KAN ラジオで、かけたい曲のCDがどうしても手に入らない時には使います、仕方なくね。
寺岡 僕はストリーミングの便利さに毒されているというか(笑)。新譜も含めてだいたい聴けちゃうんですよね。で、AmazonとかでCDを見ると「3000円って結構高いな」と感じちゃってきてるんです。近ごろはそういう価値観の人が増えてきているんでしょうけど、音楽を提供する側でありながらも、そう考えちゃうんですよね。

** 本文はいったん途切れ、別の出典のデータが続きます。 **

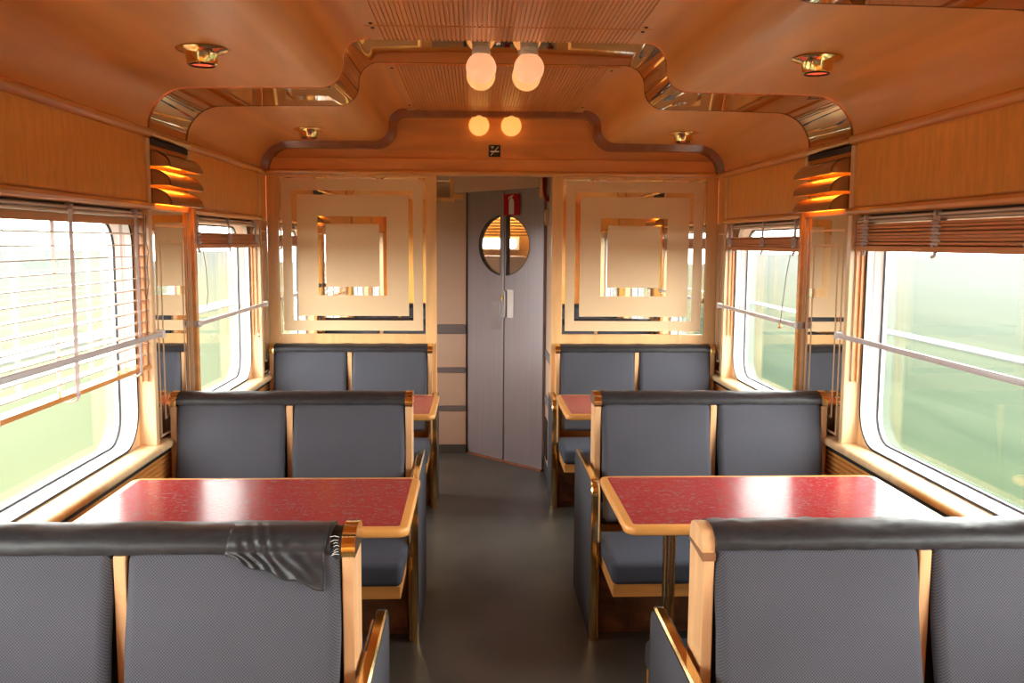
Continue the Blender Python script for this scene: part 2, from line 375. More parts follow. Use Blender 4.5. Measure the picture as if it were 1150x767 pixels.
# windows
def window(n, s, y0, y1):
    w = struct('window_%d' % n, 'train window with rounded pale aluminium frame')
    X = lambda x: s*x
    z0, z1 = 0.792, 1.732
    MB().ring(rrect(y0-0.01, y1+0.01, z0-0.03, z1+0.01, 0), rrect(y0+0.004, y1-0.004, z0+0.003, z1, 0.15), X(1.453), X(1.475)).build('timber_surround', M['birch'], w)
    MB().ring(rrect(y0+0.002, y1-0.002, z0, z1, 0.15), rrect(y0+0.014, y1-0.014, z0+0.010, z1-0.010, 0.14), X(1.4495), X(1.47)).build('outer_gasket', M['gasket'], w, 40)
    b = MB(); n8 = 8
    L = [rrect(y0+0.013, y1-0.013, z0+0.009, z1-0.009, 0.14), rrect(y0+0.018, y1-0.018, z0+0.011, z1-0.014, 0.138),
         rrect(y0+0.026, y1-0.026, z0+0.013, z1-0.022, 0.132), rrect(y0+0.030, y1-0.030, z0+0.016, z1-0.030, 0.128), rrect(y0+0.050, y1-0.050, z0+0.022, z1-0.048, 0.115)]
    XS = [1.451, 1.449, 1.472, 1.474, 1.506]
    VV = [[b.bm.verts.new((X(x), p[0], p[1])) for p in l] for l, x in zip(L, XS)]
    VV.append([b.bm.verts.new((X(1.525), p[0], p[1])) for p in L[4]]); VV.append([b.bm.verts.new((X(1.525), p[0], p[1])) for p in L[0]])
    VV.append(VV[0])
    for A, B in zip(VV, VV[1:]):
        for k in range(len(A)): b.bm.faces.new([A[k], A[(k+1) % len(A)], B[(k+1) % len(A)], B[k]])
    b.build('window_frame', M['alu'], w, 25)
    MB().ring(rrect(y0+0.047, y1-0.047, z0+0.020, z1-0.046, 0.116), rrect(y0+0.055, y1-0.055, z0+0.028, z1-0.054, 0.110), X(1.502), X(1.508)).build('inner_gasket', M['gasket'], w, 40)
    MB().prism(rrect(y0+0.046, y1-0.046, z0+0.020, z1-0.045, 0.112), 'x', X(1.509), X(1.513)).build('window_pane', M['glass'], w)
    for x in (1.413, 1.435):      # blind guide channels on the far jamb
        MB().box(X(x-0.004), X(x+0.004), y1-0.008, y1+0.004, 1.05, 1.70).build('guide_channel', M['slat'], w)
    return w
n = 1
for y0, y1 in OPEN:
    for s in (-1, 1): window(n, s, y0, y1); n += 1
# rear end wall behind the camera
we = struct('wall_rear', 'plain wooden end wall behind the viewer')
MB().box(-1.5, 1.5, YB-0.06, YB, 0, 2.5).build('end_panel', M['panel'], we)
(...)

KAN 音楽に限らずだよね。それは時代の流れとして仕方ないよね。
寺岡 そのぶん、いままで聴いてこなかったジャンルの曲に接したりとか、誰かがオススメするプレイリストを流したらいいセンスだったりとか、驚きや発見もあるし、ライブラリー的な側面もあるし、そこは一長一短だなと思ってます。
オーケストラを本格的にやりたい!(KAN)
寺岡 これからのKANさんのビジョンってありますか。
KAN 僕はいま55歳だけど、音楽家として、あと何年やれるかというのがありますね。肉体的に、あと10年やれているかどうかとか考えると……。ある日突然、大きい病気だと宣告されたらアウトじゃない。いまコンサートを3タイプやっていて。10年前だったら期間を空けてじっくり面白いものを作ろうという考え方だったけど、いまはただただ楽しいんだよね。だからコンサートを面白いを思っているうちにどんどんやっていかないと。それでやったことがないことにもどんどんチャレンジしていこうと。あとはフルオーケストラをちゃんとやりたいですよね。
寺岡 山本直純かKANさんか(笑)
KAN 過去に何度か、自分の曲をアレンジしてやらせてもらったこともあるんだけど、あの数の楽器で演奏しないとわからないものってあるんですよね。あとは……指揮者にもなりたい。あとはそうだな、オーケストラコントもやりたい(笑)
音楽ありコントありで楽しさいっぱいのKANさんのライブ。もしオーケストラの規模でKANさんが目指す“面白さ”を追求したとしたらどうなるのでしょうか。ぜひ見てみたいですね!